• [Given instruction]
Print verbatim the opening line of the material and every subsequent line through the one containing "return tag(o, label, cat, group)".

• [Data segment]
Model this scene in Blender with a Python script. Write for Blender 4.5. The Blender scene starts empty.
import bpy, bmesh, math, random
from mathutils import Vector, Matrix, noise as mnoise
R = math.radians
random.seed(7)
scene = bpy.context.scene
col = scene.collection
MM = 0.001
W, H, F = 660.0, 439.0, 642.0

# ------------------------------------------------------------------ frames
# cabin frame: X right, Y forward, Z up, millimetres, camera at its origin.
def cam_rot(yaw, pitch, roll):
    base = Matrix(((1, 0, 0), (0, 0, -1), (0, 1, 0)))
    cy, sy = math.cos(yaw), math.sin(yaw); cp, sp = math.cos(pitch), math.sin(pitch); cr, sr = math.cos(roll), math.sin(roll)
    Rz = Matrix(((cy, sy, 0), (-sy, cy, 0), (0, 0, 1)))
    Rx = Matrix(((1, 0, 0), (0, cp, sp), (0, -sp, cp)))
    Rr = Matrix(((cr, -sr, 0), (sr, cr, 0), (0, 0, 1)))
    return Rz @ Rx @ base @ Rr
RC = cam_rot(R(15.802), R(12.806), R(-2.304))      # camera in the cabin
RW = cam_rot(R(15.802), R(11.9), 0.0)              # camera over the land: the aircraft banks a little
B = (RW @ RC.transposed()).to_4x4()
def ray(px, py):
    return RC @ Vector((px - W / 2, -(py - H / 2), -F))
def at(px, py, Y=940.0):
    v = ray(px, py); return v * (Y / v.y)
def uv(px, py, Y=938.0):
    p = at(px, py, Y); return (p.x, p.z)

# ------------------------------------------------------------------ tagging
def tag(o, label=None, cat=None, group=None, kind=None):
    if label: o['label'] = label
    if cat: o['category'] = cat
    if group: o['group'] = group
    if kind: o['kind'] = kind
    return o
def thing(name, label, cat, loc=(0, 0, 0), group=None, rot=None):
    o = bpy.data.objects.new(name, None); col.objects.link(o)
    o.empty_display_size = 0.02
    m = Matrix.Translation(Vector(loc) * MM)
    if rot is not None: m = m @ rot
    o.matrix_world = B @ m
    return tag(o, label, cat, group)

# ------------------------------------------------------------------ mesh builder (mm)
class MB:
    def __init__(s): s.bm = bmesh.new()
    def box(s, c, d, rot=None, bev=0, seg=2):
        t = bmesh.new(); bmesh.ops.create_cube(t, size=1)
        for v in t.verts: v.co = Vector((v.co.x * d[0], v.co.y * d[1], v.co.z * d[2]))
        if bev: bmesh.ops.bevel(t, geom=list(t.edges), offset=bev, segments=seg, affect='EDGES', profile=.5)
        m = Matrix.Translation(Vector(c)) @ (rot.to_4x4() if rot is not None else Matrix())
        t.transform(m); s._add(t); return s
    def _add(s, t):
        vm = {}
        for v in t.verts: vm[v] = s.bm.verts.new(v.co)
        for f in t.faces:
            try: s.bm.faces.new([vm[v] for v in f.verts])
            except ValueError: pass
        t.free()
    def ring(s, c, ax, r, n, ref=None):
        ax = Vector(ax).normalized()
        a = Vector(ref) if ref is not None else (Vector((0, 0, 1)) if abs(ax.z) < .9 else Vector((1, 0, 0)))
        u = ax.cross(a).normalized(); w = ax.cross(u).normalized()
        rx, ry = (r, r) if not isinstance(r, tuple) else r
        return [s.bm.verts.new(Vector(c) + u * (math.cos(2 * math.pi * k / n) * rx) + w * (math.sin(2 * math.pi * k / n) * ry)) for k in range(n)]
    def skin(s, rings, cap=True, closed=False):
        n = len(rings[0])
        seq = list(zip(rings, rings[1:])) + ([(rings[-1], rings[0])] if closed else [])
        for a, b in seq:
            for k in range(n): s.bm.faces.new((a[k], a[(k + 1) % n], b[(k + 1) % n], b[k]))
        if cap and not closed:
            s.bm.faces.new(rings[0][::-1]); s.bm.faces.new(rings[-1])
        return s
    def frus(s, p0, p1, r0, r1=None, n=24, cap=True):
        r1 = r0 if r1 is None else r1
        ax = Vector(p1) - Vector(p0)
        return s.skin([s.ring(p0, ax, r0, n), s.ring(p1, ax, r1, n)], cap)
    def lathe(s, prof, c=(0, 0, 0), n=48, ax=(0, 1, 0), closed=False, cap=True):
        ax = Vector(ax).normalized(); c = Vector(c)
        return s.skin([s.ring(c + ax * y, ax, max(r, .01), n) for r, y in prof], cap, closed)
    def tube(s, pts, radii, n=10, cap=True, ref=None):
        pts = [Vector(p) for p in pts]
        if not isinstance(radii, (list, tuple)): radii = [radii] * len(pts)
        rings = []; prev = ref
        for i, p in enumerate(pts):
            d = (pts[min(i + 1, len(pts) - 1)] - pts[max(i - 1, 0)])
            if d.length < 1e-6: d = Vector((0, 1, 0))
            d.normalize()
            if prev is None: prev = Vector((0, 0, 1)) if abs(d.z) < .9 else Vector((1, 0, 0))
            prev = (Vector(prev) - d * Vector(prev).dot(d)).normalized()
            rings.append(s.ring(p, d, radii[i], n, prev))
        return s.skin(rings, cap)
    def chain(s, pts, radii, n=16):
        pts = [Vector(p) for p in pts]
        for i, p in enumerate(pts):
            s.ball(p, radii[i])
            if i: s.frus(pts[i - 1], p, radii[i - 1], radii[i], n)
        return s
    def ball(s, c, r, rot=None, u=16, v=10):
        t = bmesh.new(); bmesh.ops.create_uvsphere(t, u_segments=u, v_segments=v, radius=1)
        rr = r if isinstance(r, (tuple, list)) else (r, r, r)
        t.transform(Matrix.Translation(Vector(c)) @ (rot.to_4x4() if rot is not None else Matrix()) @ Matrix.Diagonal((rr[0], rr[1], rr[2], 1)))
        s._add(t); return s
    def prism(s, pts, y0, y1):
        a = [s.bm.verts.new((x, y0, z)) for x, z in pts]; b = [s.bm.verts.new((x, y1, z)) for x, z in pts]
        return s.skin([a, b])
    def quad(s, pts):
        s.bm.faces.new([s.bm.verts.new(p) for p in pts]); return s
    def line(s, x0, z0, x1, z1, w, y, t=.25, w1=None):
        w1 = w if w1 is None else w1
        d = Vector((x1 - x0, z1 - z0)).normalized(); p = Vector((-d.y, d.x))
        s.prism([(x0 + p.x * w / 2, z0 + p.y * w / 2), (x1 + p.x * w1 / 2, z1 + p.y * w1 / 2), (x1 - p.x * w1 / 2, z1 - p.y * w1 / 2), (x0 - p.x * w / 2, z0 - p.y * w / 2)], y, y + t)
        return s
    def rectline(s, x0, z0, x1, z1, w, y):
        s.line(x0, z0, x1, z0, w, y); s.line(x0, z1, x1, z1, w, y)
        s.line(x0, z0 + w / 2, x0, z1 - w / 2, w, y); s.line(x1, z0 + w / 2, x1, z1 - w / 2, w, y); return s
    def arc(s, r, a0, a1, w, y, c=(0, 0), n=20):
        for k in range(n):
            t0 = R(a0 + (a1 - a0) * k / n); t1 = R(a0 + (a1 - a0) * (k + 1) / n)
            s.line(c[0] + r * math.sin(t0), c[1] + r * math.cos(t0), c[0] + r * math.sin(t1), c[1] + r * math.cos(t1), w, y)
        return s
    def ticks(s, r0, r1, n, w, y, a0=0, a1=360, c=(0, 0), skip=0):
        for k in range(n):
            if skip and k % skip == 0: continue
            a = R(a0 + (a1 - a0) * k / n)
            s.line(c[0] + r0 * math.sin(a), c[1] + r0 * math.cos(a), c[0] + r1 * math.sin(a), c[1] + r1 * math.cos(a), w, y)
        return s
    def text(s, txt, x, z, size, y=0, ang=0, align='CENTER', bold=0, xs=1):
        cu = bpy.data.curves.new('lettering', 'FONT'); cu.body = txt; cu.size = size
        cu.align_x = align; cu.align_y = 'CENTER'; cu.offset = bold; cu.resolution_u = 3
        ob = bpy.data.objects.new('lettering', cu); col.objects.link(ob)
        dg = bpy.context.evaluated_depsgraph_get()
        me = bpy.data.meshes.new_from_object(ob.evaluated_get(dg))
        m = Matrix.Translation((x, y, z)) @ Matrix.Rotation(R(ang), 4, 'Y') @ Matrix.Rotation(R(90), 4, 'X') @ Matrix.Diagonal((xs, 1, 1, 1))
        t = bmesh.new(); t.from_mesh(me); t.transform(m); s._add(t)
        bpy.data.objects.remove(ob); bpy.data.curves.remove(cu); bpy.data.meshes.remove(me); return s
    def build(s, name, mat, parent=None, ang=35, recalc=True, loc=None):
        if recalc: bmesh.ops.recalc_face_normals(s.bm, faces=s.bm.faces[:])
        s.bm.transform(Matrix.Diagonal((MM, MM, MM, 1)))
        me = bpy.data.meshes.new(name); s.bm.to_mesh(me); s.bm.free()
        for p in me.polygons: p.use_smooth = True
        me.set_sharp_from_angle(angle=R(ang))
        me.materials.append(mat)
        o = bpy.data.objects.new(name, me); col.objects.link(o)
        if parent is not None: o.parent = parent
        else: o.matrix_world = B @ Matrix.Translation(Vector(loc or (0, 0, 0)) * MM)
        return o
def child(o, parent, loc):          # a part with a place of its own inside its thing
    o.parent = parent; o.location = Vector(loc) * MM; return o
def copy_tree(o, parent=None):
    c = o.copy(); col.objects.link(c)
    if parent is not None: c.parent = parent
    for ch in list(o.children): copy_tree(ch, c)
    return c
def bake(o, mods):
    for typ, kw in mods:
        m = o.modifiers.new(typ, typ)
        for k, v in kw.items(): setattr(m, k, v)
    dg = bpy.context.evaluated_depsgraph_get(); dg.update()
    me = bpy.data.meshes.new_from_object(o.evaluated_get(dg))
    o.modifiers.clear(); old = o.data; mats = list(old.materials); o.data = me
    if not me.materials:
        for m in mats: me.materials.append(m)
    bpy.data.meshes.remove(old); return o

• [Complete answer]
Model this scene in Blender with a Python script. Write for Blender 4.5. The Blender scene starts empty.
import bpy, bmesh, math, random
from mathutils import Vector, Matrix, noise as mnoise
R = math.radians
random.seed(7)
scene = bpy.context.scene
col = scene.collection
MM = 0.001
W, H, F = 660.0, 439.0, 642.0

# ------------------------------------------------------------------ frames
# cabin frame: X right, Y forward, Z up, millimetres, camera at its origin.
def cam_rot(yaw, pitch, roll):
    base = Matrix(((1, 0, 0), (0, 0, -1), (0, 1, 0)))
    cy, sy = math.cos(yaw), math.sin(yaw); cp, sp = math.cos(pitch), math.sin(pitch); cr, sr = math.cos(roll), math.sin(roll)
    Rz = Matrix(((cy, sy, 0), (-sy, cy, 0), (0, 0, 1)))
    Rx = Matrix(((1, 0, 0), (0, cp, sp), (0, -sp, cp)))
    Rr = Matrix(((cr, -sr, 0), (sr, cr, 0), (0, 0, 1)))
    return Rz @ Rx @ base @ Rr
RC = cam_rot(R(15.802), R(12.806), R(-2.304))      # camera in the cabin
RW = cam_rot(R(15.802), R(11.9), 0.0)              # camera over the land: the aircraft banks a little
B = (RW @ RC.transposed()).to_4x4()
def ray(px, py):
    return RC @ Vector((px - W / 2, -(py - H / 2), -F))
def at(px, py, Y=940.0):
    v = ray(px, py); return v * (Y / v.y)
def uv(px, py, Y=938.0):
    p = at(px, py, Y); return (p.x, p.z)

# ------------------------------------------------------------------ tagging
def tag(o, label=None, cat=None, group=None, kind=None):
    if label: o['label'] = label
    if cat: o['category'] = cat
    if group: o['group'] = group
    if kind: o['kind'] = kind
    return o
def thing(name, label, cat, loc=(0, 0, 0), group=None, rot=None):
    o = bpy.data.objects.new(name, None); col.objects.link(o)
    o.empty_display_size = 0.02
    m = Matrix.Translation(Vector(loc) * MM)
    if rot is not None: m = m @ rot
    o.matrix_world = B @ m
    return tag(o, label, cat, group)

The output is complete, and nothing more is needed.